Both chambers of Congress return to Washington, D.C., this week, and will immediately face an urgent deadline to fund the government before the current spending bill expires on Jan. 19.

The odds of a government shutdown increased over the weekend, after President Donald Trump told Congress that he is demanding $18 billion in funds for a border wall between the United States and Mexico before he agrees to a deal on the Deferred Action for Childhood Arrivals program.

The DACA program — which allows undocumented immigrants brought to the country as minors to continue to attend school and legally work in the U.S. — will expire in March, per Trump’s order in September, if Congress doesn’t reach a deal.

Meanwhile, Democrats are being pressured to use their leverage in the government funding debate to force a deal on DACA.

“Democrats have made it abundantly clear that they oppose President Trump’s rash decision to end DACA protections for Dreamers,” the Center for American Progress Action Fund — a liberal group — wrote in a letter on Monday. “But saying you support Dreamers just isn’t enough — not when DACA recipients are losing protection every day and hundreds of thousands of Dreamers live in perpetual fear of what the future holds.”

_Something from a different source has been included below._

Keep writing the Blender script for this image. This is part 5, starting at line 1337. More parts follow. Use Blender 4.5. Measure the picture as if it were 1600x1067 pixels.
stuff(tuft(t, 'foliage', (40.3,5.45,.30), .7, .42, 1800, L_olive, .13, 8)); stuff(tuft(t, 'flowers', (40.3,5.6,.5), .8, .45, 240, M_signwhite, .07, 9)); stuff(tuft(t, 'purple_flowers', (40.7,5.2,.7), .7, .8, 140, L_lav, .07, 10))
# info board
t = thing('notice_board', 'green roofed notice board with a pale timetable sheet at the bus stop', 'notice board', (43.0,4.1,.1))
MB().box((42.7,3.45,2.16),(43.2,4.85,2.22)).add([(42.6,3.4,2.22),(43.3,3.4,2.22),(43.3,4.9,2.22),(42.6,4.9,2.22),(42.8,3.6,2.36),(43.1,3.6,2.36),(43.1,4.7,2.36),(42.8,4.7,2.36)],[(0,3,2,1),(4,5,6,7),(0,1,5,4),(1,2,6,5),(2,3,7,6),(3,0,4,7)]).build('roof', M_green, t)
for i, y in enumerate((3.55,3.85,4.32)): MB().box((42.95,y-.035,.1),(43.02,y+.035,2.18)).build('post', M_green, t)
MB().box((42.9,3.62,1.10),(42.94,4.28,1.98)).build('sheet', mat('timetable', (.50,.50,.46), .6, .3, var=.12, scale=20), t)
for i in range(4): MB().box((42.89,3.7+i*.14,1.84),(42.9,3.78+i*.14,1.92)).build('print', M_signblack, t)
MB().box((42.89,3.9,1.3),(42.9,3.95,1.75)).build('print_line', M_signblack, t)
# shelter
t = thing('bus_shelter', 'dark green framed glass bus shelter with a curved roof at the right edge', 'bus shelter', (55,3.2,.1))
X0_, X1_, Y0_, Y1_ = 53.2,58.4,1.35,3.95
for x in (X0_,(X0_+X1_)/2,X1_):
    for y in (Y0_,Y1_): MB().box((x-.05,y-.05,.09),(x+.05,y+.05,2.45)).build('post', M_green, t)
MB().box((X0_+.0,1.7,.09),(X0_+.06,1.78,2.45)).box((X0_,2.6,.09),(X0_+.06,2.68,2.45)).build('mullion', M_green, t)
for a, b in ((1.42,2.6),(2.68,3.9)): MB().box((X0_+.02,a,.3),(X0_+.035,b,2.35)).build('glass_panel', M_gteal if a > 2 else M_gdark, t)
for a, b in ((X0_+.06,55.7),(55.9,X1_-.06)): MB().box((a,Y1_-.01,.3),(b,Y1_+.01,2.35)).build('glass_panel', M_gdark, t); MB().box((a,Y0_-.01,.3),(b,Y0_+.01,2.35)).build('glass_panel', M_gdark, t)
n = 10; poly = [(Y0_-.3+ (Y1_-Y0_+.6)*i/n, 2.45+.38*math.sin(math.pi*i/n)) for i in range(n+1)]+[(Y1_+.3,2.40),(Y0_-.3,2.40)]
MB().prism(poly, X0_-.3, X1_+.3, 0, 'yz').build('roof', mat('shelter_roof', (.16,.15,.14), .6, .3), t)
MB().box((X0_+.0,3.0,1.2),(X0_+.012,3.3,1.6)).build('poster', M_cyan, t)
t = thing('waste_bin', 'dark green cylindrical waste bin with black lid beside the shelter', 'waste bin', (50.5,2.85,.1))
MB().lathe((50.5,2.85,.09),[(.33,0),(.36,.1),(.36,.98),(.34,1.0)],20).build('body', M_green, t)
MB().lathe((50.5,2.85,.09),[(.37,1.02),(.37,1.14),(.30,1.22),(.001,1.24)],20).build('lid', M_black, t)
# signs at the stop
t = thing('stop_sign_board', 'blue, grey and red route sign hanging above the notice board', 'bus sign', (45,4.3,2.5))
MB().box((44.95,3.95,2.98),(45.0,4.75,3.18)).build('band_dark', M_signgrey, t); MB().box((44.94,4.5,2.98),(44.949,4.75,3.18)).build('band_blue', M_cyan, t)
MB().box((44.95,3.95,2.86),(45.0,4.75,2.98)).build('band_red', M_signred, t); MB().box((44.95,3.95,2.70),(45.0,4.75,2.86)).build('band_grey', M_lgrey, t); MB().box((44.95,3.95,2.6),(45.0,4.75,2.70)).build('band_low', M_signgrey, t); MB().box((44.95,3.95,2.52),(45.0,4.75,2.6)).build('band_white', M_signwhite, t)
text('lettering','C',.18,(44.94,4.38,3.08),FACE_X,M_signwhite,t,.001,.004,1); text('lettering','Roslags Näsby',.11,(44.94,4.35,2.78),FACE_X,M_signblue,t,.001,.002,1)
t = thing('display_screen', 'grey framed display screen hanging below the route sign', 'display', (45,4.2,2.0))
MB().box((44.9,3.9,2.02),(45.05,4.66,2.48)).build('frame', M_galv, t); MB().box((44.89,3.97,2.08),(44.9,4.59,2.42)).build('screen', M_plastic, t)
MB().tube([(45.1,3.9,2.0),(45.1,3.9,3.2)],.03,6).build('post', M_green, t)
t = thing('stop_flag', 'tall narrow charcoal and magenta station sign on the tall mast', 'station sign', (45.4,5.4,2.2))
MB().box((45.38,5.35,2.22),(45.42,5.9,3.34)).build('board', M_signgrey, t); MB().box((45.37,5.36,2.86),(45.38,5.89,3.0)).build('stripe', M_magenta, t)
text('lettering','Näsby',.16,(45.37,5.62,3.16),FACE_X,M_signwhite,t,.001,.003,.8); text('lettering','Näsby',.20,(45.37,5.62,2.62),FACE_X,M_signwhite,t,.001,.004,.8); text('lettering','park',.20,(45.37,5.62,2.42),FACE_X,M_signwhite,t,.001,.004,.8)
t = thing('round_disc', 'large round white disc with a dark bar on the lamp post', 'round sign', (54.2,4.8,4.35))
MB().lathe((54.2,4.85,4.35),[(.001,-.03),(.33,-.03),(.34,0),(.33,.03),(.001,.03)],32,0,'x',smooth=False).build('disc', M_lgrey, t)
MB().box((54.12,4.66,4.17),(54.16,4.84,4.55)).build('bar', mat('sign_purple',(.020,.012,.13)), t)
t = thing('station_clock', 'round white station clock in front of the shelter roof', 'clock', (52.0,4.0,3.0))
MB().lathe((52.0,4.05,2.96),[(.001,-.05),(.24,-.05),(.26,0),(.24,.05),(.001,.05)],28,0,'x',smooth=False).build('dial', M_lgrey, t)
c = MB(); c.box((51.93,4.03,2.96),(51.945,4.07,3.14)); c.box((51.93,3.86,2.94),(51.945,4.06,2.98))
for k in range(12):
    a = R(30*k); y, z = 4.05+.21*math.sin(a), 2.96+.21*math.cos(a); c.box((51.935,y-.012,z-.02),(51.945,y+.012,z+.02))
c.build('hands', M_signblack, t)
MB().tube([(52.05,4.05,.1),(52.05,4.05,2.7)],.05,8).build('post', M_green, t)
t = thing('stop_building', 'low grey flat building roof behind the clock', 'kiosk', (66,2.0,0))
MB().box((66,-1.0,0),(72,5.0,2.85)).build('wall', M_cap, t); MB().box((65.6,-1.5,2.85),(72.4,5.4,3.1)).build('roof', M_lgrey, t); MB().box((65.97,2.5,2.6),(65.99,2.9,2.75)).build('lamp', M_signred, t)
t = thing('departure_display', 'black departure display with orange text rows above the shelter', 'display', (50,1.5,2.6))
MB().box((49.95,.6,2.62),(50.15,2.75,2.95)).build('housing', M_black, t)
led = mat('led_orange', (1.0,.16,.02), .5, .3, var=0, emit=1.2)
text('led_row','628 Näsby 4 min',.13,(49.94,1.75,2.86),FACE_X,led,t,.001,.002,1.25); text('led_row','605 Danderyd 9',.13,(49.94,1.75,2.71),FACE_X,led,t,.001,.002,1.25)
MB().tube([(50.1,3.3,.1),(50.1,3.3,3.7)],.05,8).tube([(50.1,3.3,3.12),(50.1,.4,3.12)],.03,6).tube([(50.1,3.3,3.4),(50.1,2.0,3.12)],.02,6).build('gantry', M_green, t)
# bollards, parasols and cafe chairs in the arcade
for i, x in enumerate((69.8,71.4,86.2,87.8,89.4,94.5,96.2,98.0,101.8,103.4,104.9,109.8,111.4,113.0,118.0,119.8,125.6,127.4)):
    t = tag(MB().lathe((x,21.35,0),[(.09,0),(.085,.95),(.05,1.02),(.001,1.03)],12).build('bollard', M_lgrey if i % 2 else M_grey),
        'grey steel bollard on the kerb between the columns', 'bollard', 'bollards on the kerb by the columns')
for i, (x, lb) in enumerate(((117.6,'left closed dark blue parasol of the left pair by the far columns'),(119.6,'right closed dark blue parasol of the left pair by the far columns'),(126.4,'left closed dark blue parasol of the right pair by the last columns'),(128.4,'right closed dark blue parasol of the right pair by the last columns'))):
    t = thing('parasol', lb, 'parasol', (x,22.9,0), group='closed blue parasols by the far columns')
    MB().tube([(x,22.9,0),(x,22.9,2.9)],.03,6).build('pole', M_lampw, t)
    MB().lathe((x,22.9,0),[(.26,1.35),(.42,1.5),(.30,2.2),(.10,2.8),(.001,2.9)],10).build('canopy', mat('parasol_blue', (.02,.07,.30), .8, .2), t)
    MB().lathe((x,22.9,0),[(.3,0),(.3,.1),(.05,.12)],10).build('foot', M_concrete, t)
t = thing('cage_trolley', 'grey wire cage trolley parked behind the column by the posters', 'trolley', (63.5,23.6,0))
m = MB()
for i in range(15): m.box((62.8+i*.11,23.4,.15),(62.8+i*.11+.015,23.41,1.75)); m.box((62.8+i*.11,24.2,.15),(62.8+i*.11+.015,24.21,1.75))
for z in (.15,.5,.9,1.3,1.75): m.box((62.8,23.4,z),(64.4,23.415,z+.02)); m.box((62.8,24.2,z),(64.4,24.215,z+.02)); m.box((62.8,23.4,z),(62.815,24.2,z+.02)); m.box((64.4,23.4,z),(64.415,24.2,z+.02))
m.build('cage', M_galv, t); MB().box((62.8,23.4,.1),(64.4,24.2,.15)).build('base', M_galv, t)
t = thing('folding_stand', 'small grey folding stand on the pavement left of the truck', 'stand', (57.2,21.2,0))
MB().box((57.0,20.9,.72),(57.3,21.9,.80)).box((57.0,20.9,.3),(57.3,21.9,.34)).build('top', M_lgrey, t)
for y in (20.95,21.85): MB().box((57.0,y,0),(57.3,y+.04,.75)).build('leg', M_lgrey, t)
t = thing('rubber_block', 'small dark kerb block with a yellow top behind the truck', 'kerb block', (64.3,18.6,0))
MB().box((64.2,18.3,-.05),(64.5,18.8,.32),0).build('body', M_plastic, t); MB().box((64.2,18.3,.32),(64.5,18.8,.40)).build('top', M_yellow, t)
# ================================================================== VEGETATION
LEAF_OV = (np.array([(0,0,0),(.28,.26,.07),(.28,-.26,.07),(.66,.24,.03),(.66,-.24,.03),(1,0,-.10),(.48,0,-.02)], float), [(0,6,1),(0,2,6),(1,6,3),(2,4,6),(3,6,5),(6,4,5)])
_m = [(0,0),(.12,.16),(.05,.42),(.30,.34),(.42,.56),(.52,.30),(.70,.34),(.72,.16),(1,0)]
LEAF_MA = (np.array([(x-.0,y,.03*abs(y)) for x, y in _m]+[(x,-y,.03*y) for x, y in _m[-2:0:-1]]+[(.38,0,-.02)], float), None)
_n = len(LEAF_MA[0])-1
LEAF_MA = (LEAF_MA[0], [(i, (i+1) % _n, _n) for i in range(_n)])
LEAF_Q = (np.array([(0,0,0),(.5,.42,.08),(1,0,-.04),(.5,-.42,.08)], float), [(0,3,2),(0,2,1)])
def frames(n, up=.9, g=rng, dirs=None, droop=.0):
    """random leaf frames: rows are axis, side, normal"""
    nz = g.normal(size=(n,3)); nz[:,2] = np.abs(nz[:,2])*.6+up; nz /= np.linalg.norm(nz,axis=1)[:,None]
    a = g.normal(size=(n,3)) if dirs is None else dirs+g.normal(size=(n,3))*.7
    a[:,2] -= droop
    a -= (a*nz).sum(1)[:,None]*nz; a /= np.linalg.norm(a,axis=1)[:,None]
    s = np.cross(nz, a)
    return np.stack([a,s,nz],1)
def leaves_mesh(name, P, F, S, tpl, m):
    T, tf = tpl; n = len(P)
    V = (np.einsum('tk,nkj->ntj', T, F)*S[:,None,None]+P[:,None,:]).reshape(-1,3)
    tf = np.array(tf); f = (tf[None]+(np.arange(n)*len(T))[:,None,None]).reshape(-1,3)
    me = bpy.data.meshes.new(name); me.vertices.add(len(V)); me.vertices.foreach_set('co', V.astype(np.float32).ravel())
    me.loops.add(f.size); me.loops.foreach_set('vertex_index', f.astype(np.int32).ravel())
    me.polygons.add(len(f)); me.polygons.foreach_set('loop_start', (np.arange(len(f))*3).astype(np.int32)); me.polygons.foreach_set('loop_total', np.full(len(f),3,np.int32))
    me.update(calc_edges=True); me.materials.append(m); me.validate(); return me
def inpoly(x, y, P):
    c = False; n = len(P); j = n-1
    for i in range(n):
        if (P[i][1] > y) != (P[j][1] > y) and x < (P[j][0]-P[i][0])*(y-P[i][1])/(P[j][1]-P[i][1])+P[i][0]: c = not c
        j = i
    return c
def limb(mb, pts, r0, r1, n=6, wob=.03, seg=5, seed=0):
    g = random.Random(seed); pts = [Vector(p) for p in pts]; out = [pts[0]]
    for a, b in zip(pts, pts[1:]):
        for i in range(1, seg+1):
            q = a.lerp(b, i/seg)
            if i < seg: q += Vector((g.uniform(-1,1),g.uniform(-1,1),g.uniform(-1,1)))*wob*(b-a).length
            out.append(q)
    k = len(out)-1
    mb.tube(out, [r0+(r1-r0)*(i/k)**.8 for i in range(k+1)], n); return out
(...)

The letter goes on to say that, “Democrats should refuse to offer any votes for Republican spending bills that do not offer a fix for Dreamers and instead appropriate funds to deport them.”

Senate minority whip Sen. Dick Durbin (D-Ill.), an original co-sponsor of the Dream Act, which seeks to protect the class of immigrants covered by DACA, suggested in a statement on Friday that he is willing to force a government shutdown over DACA.

“President Trump has said he may need a good government shutdown to get his wall. With this demand, he seems to be heading in that direction,” Durbin said.

“I’ve been clear from the beginning that Senate Democrats will consider reasonable border security measures in order to pass the Dream Act into law,” Durbin continued. “The Trump Administration set this crisis in motion when it ended DACA four months ago. It’s outrageous that the White House would undercut months of bipartisan efforts by again trying to put its entire wish list of hardline anti-immigrant bills — plus an additional $18 billion in wall funding — on the backs of these young people.”

Rep. Joaquín Castro (D-Texas) also said on MSNBC Sunday night that Democrats should withhold votes from a government funding bill if it includes wall funding.

“I will certainly vote against it, and I know most Democrats will vote against it,” Castro said, referring to a government funding bill.

If the government shuts down over wall funding and DACA, it’s unclear which party will shoulder the blame. Republicans currently have unified control of Washington. A fix for DACA is overwhelmingly popular among the U.S. electorate, while funding for the wall is not.